Ivaneide Bandeira Cardozo, da Kanindé, relembrou o episódio que vivenciou em 14 de maio, quando cerca de 50 homens a acuaram, enquanto estava na companhia de indígenas paiter suruí, no momento em que faziam o preparo de um desenho no chão, como protesto contra o desmatamento na região. Ela conta que os invasores dão tiros na floresta, mostram que não se importam em desautorizar agentes da Fundação Nacional dos Povos Indígenas (Funai) e do Instituto Brasileiro do Meio Ambiente e dos Recursos Naturais Renováveis (Ibama) e, em diversas ocasiões, já afirmaram que indígenas são “folgados”.
Para Ivaneide, uma das preocupações é a descaracterização dos casos como violações de direitos dos indígenas e conflitos por terra. O que fazem, comenta, é atribuir as agressões a outros fatores, “inventando desculpas”. Segundo ela, até hoje, não avançaram na Justiça os processos que poderiam dar desfecho aos casos de violência cometida contra as lideranças.

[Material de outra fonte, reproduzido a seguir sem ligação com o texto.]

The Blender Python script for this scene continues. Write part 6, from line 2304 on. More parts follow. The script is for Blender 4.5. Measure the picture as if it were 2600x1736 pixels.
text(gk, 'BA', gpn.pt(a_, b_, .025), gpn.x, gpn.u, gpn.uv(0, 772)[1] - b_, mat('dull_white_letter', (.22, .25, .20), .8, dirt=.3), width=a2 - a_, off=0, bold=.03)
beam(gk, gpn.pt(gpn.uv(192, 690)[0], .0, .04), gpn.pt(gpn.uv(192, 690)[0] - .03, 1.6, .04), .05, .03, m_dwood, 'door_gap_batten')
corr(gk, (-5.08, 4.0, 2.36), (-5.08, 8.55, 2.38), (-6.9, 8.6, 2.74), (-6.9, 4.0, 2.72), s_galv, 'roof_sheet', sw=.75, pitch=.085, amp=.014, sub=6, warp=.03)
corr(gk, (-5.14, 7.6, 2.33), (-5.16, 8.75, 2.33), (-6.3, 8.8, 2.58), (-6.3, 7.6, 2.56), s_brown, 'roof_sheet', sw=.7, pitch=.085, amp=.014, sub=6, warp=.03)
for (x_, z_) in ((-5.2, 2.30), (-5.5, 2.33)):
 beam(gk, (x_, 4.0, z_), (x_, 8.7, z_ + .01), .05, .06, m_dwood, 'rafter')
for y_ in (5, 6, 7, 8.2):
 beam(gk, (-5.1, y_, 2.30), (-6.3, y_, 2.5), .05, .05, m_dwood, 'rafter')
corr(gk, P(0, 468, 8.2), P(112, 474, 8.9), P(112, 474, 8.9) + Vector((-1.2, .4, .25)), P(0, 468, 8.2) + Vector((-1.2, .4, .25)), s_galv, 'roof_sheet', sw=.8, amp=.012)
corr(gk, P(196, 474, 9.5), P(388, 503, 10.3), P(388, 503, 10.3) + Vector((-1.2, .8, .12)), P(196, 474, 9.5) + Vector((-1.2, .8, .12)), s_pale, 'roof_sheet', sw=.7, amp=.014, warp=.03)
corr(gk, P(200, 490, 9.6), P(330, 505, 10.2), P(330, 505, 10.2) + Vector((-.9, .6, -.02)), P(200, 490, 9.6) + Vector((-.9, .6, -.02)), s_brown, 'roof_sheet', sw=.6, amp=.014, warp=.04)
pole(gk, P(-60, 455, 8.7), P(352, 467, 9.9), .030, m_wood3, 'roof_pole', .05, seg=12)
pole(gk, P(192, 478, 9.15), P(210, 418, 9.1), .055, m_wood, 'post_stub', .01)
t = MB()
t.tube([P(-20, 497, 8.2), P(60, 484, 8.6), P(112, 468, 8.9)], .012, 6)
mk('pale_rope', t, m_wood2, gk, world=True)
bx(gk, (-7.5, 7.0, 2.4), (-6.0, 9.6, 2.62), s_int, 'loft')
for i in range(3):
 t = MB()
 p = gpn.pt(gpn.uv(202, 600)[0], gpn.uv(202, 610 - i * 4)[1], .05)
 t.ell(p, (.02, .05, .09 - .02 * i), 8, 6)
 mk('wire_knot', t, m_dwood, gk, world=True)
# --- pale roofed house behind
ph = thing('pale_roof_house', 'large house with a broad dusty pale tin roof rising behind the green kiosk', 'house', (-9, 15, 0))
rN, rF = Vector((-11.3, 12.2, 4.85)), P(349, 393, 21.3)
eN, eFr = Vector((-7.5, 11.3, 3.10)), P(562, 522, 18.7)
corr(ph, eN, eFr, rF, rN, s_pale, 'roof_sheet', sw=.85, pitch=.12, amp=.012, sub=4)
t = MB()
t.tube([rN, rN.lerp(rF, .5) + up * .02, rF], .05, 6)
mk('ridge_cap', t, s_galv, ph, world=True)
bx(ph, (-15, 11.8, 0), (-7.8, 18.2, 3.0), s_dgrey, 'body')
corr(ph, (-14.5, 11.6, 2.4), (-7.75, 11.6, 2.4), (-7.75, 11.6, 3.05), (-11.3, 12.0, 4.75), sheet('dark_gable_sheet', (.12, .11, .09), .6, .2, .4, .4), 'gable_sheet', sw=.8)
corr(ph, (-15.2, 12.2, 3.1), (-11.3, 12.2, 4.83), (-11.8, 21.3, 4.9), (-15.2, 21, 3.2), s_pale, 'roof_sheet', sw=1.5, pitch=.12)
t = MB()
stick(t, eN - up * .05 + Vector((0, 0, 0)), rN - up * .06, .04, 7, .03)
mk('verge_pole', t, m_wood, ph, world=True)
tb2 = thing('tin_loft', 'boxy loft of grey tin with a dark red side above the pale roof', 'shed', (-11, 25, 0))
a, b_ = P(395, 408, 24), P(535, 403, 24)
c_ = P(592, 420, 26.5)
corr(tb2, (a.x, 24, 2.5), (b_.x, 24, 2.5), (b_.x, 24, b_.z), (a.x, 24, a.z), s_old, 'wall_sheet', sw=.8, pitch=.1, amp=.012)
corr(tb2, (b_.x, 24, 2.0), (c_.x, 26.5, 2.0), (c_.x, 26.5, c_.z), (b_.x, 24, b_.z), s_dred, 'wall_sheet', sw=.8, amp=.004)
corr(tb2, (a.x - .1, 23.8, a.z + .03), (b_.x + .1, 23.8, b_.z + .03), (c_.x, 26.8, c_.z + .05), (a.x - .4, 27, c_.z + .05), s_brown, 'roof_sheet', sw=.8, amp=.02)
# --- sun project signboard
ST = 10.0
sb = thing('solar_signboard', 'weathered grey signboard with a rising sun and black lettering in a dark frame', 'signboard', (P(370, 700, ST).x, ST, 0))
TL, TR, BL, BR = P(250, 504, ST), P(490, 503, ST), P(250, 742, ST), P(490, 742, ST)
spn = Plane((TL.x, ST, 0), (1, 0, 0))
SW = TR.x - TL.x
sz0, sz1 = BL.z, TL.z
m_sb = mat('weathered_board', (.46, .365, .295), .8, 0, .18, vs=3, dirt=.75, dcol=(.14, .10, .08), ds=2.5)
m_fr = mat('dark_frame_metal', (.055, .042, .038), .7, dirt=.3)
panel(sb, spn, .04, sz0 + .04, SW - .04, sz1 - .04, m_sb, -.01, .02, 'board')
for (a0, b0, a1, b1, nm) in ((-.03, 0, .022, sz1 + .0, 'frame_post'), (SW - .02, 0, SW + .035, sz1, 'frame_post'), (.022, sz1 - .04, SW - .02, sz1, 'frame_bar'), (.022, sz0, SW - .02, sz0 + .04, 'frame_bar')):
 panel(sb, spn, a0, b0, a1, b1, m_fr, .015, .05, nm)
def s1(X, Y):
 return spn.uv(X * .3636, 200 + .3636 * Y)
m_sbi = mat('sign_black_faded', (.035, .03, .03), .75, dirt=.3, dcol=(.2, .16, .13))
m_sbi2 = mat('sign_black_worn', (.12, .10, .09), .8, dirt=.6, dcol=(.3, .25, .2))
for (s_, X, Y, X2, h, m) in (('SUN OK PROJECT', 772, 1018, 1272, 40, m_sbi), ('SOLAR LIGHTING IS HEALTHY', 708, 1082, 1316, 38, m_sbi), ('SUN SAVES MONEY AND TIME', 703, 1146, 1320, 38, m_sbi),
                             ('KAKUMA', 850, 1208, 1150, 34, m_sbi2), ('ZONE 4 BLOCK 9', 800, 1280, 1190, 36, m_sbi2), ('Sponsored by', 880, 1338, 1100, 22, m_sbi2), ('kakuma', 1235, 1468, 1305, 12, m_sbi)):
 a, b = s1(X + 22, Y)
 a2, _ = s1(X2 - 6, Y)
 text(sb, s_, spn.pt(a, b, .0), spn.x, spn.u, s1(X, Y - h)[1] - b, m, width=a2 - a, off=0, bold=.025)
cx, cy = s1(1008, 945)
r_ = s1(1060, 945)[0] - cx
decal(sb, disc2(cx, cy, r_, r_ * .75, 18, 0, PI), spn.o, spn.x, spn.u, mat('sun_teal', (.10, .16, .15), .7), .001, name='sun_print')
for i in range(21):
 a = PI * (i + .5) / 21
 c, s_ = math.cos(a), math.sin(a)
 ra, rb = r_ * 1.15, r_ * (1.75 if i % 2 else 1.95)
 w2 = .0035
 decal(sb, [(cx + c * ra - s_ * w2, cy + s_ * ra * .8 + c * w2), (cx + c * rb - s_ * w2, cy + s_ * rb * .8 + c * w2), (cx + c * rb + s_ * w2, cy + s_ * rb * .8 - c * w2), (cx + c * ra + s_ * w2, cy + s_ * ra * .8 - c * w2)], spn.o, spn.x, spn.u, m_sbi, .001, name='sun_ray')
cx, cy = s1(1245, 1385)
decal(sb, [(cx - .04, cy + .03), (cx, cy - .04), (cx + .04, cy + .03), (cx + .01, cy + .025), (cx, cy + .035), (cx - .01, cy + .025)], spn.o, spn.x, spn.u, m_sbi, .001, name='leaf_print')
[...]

“Todos os protetores [da floresta] são ameaçados de morte, têm que viver sob proteção. Há um bocado de tempo, não posso ir à TI Uru-Eu-Wau-Wau, por alguns lugares, porque sei que, se eu for, vão me matar. E não sou só eu, é a equipe. Eles têm os nomes todos, as pessoas marcadas. E esse pessoal não mata por si, manda matar”, declara.
A Agência Brasil entrou em contato com o Ministério dos Povos Indígenas e com a Funai para obter um posicionamento sobre as colocações feitas no relatório, mas não obteve retorno até a publicação da matéria.